Online Privacy Dealt A Blow In Yahoo! Trial Exposures

Yahoo, Inc has asked the US Federal Courts to dismiss a lawsuit filed in their alleged role in the capture and imprisonment of two Chinese dissidents. Claiming that US law has no jurisdiction over its actions in other countries against their citizens. Thus claiming complicity in foreign government corruptions by U.S. Corporations outside U.S. borders relieves those who profit from those very operations, Yahoo Inc. in the U.S.A., from responsibility.

The legal beagles for Yahoo argue that U.S. laws governing issues such as privacy rights, torture, false imprisonment, etc do not apply to any action Yahoo may have made pertaining to Chinese citizens for actions that occurred in China. So I wonder why the American Taliban was dragged from Afghanistan to the USA for his crimes there? Double dealing standards?

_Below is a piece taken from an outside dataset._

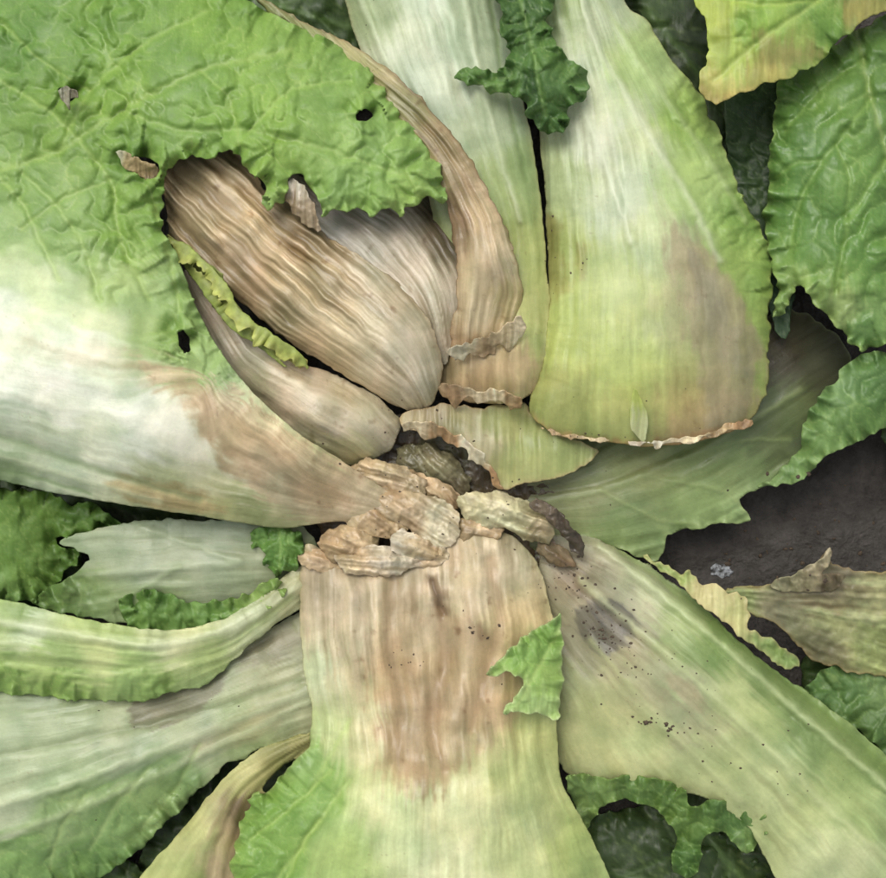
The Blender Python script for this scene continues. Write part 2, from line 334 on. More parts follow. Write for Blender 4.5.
leaf('dry_papery_scrap',[(292,178),(306,190),(316,208),(322,232),(312,230),(300,218),(290,208),(282,196)],
 [(292,180,80),(322,232,76),(282,196,72),(300,208,84)],[(295,190,(185,175,155)),(310,220,(165,145,115)),(288,204,(130,110,85))],
 ridge=3,ridw=4,streak=0.2,mat=M_ROT,cell=1.2,thick=0.8,rag=4,rags=5,fine=.25)
leaf('dry_papery_scrap_small',[(57,90),(66,86),(76,91),(78,98),(70,99),(70,110),(65,104),(59,98)],
 [(57,90,88),(78,98,90),(70,110,87)],[(60,92,(165,162,135)),(75,96,(105,98,75)),(68,106,(92,92,60))],ridge=2,ridw=3,cell=1.1,thick=0.8,mat=M_ROT,fine=.3,rag=2.5,rags=4)
leaf('torn_leaf_scrap',[(116,152),(130,154),(150,163),(160,170),(158,182),(142,178),(126,168)],
 [(116,152,88),(160,172,80),(140,178,78)],[(120,155,(195,190,155)),(140,168,(165,142,96)),(155,178,(110,92,60))],ridge=2,ridw=3,cell=1.1,thick=0.8,mat=M_ROT,fine=.3,rag=3,rags=4)

leaf('upright_leaf_stalk',
 [(330,-90),(500,-90),(503,0),(512,60),(530,130),(541,200),(549,300),(547,365),(535,392),(505,404),(470,402),(442,393),(438,360),(440,300),(430,200),(390,110),(360,50),(345,0)],
 [(330,-90,10),(500,-90,10),(345,0,18),(503,0,22),(425,0,44),(420,80,48),(512,100,38),(541,200,40),(480,200,40),(549,300,44),(500,300,40),(535,392,42),(490,404,38),(442,393,30),(440,300,24),(480,350,44)],
 [(375,10,(150,168,118)),(420,10,(202,214,178)),(470,20,(180,196,152)),(440,90,(202,214,178)),(490,120,(182,196,148)),(400,60,(190,202,166)),(520,180,(154,174,104)),(530,260,(162,175,98)),(540,330,(172,179,104)),(510,365,(178,160,116)),(470,385,(165,144,104)),(530,385,(175,171,110)),(450,-60,(175,190,142))],
 guides=[(0,[(335,-90),(350,0),(395,110),(435,220),(445,390)]),(60,[(400,-90),(410,0),(450,120),(485,240),(490,400)]),(120,[(500,-90),(503,0),(525,110),(545,250),(545,390)])],
 patches=[([(440,355),(500,345),(530,350),(535,395),(440,400)],(176,150,112),0.7,6,8)],
 veins=[([(360,0),(395,80),(440,170)],3,(214,224,188),2.5),([(460,-50),(475,50),(500,150),(520,220)],3,(212,221,182),2.5),([(490,0),(505,90),(528,180)],2,(130,154,94),-2)],
 rag=1.2,ridge=2.2,ridw=12,streak=0.075,edge=((175,140,96),2.2,0.25),curl=10,curlw=12,thick=4,crk=3,cell=1.7,wet=0.7)
leaf('torn_stalk_lip',
 [(438,384),(460,386),(490,390),(512,394),(522,402),(510,410),(500,402),(486,405),(470,400),(456,407),(446,400)],
 [(438,384,52),(520,400,54),(470,404,42),(500,404,44)],[(450,395,(165,132,95)),(480,392,(198,176,138)),(500,400,(215,198,160)),(515,402,(165,132,92))],rag=5,rags=4,fine=0.3,ridge=1,cell=1.1,mat=M_ROT,thick=1)
leaf('torn_flap_lip',
 [(446,350),(475,342),(500,330),(520,318),(524,333),(512,350),(500,346),(486,358),(470,354),(455,364)],
 [(450,350,58),(522,325,62),(490,356,46),(445,364,46)],[(460,352,(212,196,164)),(500,340,(196,172,134)),(490,352,(170,140,104)),(515,335,(205,188,152))],rag=5,rags=4,fine=0.3,ridge=1,cell=1.1,mat=M_ROT,thick=1)

leaf('broad_leaf_cut_at_base',
 [(510,-90),(640,-90),(625,0),(648,20),(668,55),(692,82),(712,118),(724,150),(736,188),(757,218),(771,250),(774,290),(767,320),(769,350),(764,398),(747,425),(702,441),(650,447),(600,441),(560,436),(535,420),(529,403),(543,365),(549,300),(545,200),(540,140),(546,60),(530,0)],
 [(510,-90,0),(640,-90,0),(530,0,10),(625,0,12),(580,0,30),(546,100,18),(620,120,48),(700,110,22),(545,250,28),(640,250,60),(765,250,28),(700,200,50),(532,415,44),(600,438,52),(700,440,50),(762,390,38),(620,370,68),(700,350,68),(560,340,52),(768,320,36)],
 [(560,10,(170,191,126)),(600,10,(196,209,164)),(640,60,(166,192,116)),(580,80,(194,208,166)),(600,140,(206,215,182)),(560,180,(174,190,128)),(620,200,(200,211,170)),(570,260,(172,186,104)),(620,280,(182,196,122)),(650,240,(188,201,144)),(700,180,(158,186,104)),(690,120,(152,184,88)),(640,130,(188,203,150)),
  (740,220,(140,174,80)),(762,280,(137,168,76)),(765,340,(143,165,78)),(560,340,(172,187,98)),(620,360,(182,196,106)),(560,400,(156,163,86)),(620,420,(174,179,98)),(700,432,(165,146,100)),(690,300,(175,176,124)),(640,-60,(134,168,80)),(550,-60,(155,178,108))],
 guides=[(0,[(505,-90),(535,0),(545,150),(548,300),(530,418)]),(60,[(545,-90),(565,0),(585,140),(595,280),(590,440)]),(120,[(580,-90),(590,0),(640,140),(665,280),(670,445)]),(170,[(610,-90),(625,0),(700,130),(755,270),(762,400)])],
 patches=[([(668,225),(700,238),(735,290),(757,340),(760,392),(735,428),(702,432),(706,400),(690,340),(680,290),(666,255)],(162,147,114),0.75,7,9),([(690,250),(715,275),(740,330),(745,370),(720,360),(700,300)],(136,128,108),0.45,9,9),
  ([(545,215),(560,225),(566,290),(555,300),(545,280)],(142,132,62),0.5,6,6),([(575,240),(585,245),(586,280),(578,280)],(145,134,70),0.45,4,6),([(532,412),(560,432),(650,442),(745,420),(752,434),(650,455),(545,440)],(165,130,86),0.8,4,4)],
 veins=[([(575,-50),(590,30),(640,120),(690,200),(720,260)],3.5,(216,222,190),2.5),([(600,0),(660,90),(710,160),(745,220)],3,(188,205,144),2),([(560,20),(580,100),(610,180),(630,240)],3.5,(214,222,190),2.5),([(548,60),(556,130),(575,210)],3,(196,208,160),1.5)],
 rag=lambda x,y: np.where((x>700)&(y<400),4.0,1.3),ridge=1.7,ridw=12,streak=0.065,edge=((150,118,66),1.6,0.2),ruf=8,rufw=16,rufl=46,curl=9,curlw=11,thick=4.5,crk=8,crs=18,cell=1.6,wet=0.6)
leaf('dried_leaf_lip',[(537,424),(560,433),(600,438),(650,442),(700,435),(745,419),(753,424),(705,439),(690,443),(680,440),(662,443),(655,449),(648,443),(635,446),(622,440),(600,443),(588,438),(575,440),(545,431)],
 [(537,422,50),(650,442,60),(755,420,48),(600,446,52)],[(560,432,(190,160,118)),(640,444,(225,212,184)),(720,432,(188,155,112)),(690,442,(218,195,155)),(600,440,(212,190,150)),(620,440,(160,122,84)),(740,424,(170,130,88))],rag=3,rags=4,fine=0.35,cell=1.1,mat=M_ROT,thick=1)
leaf('leaf_shoot',[(632,430),(630,410),(634,388),(640,398),(646,410),(648,424),(644,442)],[(632,430,66),(634,388,84),(646,440,60)],[(636,400,(175,192,90)),(640,430,(200,204,145))],rag=1,crk=1,cell=1.2,thick=1,ridge=1,ridw=4)

leaf('curled_green_leaf',
 [(478,-60),(560,-60),(556,0),(548,25),(560,50),(586,72),(584,95),(570,108),(568,124),(548,134),(530,122),(522,100),(500,92),(478,88),(458,76),(468,68),(496,70),(512,52),(502,20)],
 [(478,-60,40),(556,-40,40),(548,25,60),(586,80,54),(548,132,50),(522,100,64),(462,76,58),(510,50,68),(545,80,80),(502,10,60)],
 [(520,10,(62,98,40)),(545,60,(84,124,52)),(560,100,(72,112,46)),(500,80,(94,134,60)),(530,90,(58,92,38)),(570,85,(92,132,64)),(510,-40,(60,96,40))],
 rag=6,rags=8,crk=9,crs=20,ruf=10,rufw=12,rufl=26,cell=1.5,thick=1.3,veins=[([(510,-40),(530,40),(545,115)],2.2,(150,180,105),-3)])

leaf('yellowing_leaf',
 [(690,-90),(960,-90),(950,-30),(900,2),(862,25),(840,42),(822,62),(800,72),(770,82),(745,92),(716,103),(700,92),(702,72),(712,50),(704,25),(694,0)],
 [(690,-90,40),(950,-90,60),(694,0,58),(716,100,60),(800,72,70),(886,10,66),(770,20,84),(712,50,66)],
 [(710,10,(164,182,70)),(730,60,(162,186,80)),(760,30,(130,170,64)),(830,20,(106,148,54)),(800,60,(146,168,76)),(715,92,(190,186,98)),(770,75,(174,168,88)),(860,10,(155,148,76)),(850,-50,(100,140,50)),(740,-50,(145,172,58))],
 patches=[([(755,30),(790,40),(820,55),(790,66),(765,60)],(165,145,90),0.5,8,10),([(695,80),(720,95),(760,84),(755,100),(710,112)],(186,160,98),0.7,5,5)],
 rag=4,crk=8,crs=24,ruf=8,rufw=14,rufl=40,thick=1.3,veins=[([(900,-60),(820,0),(760,40),(715,80)],2.5,(190,208,120),-3),([(820,0),(760,5),(715,-5)],2,(180,202,100),-2.5)])
leaf('crinkled_green_leaf',
 [(775,80),(800,62),(840,40),(880,20),(960,-10),(960,360),(900,345),(862,350),(838,328),(812,300),(796,288),(784,312),(772,318),(776,290),(768,260),(765,210),(772,150)],
 [(775,80,20),(880,20,34),(960,0,20),(960,350,20),(862,348,34),(796,290,42),(776,310,30),(766,220,22),(830,180,62),(886,200,52),(850,280,54),(800,120,44)],
 [(790,100,(90,130,54)),(830,80,(98,138,58)),(870,60,(94,134,56)),(800,180,(90,132,56)),(850,180,(102,144,62)),(820,250,(96,138,58)),(870,260,(98,141,60)),(800,290,(130,162,82)),(860,330,(105,146,70)),(880,130,(96,136,58)),(940,200,(84,128,52)),(845,315,(152,176,100))],
 rag=5,rags=8,crk=15,crs=34,ruf=9,rufw=14,rufl=36,thick=1.3,curl=8,edge=((165,184,105),1.8,0.5),
 veins=[([(850,0),(862,60),(880,130),(900,200)],3,(172,188,118),-3.5),([(870,100),(830,150),(800,200),(790,250)],2.4,(145,175,92),-4),([(886,160),(850,220),(835,290)],2.4,(145,175,92),-4),([(862,60),(820,90),(785,130)],2.2,(145,175,92),-4),([(836,145),(850,180),(845,225)],2,(140,170,88),-3),([(820,160),(790,165),(772,185)],2,(140,170,88),-3)],parent=NEIGH,wet=0.7)
leaf('curled_small_leaf',
 [(960,345),(900,352),(870,352),(845,362),(838,382),(820,395),(805,420),(798,450),(780,470),(757,486),(790,482),(812,470),(826,455),(850,446),(880,430),(960,400)],
 [(960,350,20),(870,352,22),(838,382,24),(798,450,6),(757,486,-6),(812,470,14),(880,430,24),(850,410,38),(960,400,10)],
 [(860,365,(90,128,60)),(830,410,(100,137,70)),(860,420,(90,129,58)),(800,460,(106,142,72)),(880,400,(80,118,52)),(770,482,(130,158,92)),(845,385,(122,156,92))],
 rag=4,crk=10,crs=24,ruf=8,rufw=10,rufl=30,curl=5,thick=1.3,edge=((150,176,110),2,0.5),parent=NEIGH)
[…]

The complicated jurisdiction cases will be based on “doing business”. If it is shown that these entities can be, and are in fact, used and accessed in the USA then jurisdiction will be had. But the legal leapfrogging to avoid the obvious has already done damage and reminded people of the culpability and lack of privacy in online services like Google, Yahoo! and MySpace.

The case involves several dissidents that were arrested, jailed and tortured as enemies of the state from information provided by Yahoo and their Hong Kong subsidiary Yahoo Hong Kong ltd. One defendant, Wang Xiaoning, an editor of a freedom publication was arrested in 202 and charged with “incitement to subvert state power” and was tossed in jail with a 10-year term.

Another plaintiff in the case is Shi, a reporter for Contemporary Business News in China and wrote for political change. He was arrested in 2004 and accused of publishing state secrets. In 2005 he was sentenced to 10 years in prison.

U.S. District Court for Northern California in Oakland will hear the case slated for November 1, 2007 before Judge Claudia Wilken.